Living in cohousing, on the other hand, doesn’t come with a diploma, but it sure as hell teaches you a lot about what makes people come apart and stick together, come apart and stick together. I wonder how much of that very human thing of answering the right questions in the wrong way is really about ego.

And how much of it is about fear? I love books. God, do I love books. But I have so often stuck my nose in them when what I really needed was to crash up against other human beings in an environment that I couldn’t predict or control. I always leave those encounters buzzing with my own betterment. Books can do that, too. (I have an almost erotic relationship with them.) But I do know that for many of life’s most complex and worthy questions, answers can only be found in the mess of being with other humans.
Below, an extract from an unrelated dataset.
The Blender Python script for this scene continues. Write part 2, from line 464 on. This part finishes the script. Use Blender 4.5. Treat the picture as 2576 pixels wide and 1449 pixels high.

And the answers, finally, don’t usually fit into degree programs or retreats or New Year’s resolutions for that matter. They are not the kind of thing one can time. They dwell on another plane — the one where you can see all kinds of strange, luminous connections between things when you look back that you never could have sewn together while looking forward. We forget that so easily and start slamming our heads against closed doors, growing impatient and hurt over the world’s failure to rise up and meet us exactly where we are sure we are supposed to be. It’s like we pin down our most mysterious, beautiful instincts like butterflies that just aren’t dead yet.

Which I suppose is all to say, listen uncompromisingly to your instincts and never forget that you are divinely stupid about them. It’s one of the great surprises of this hugely surprising life.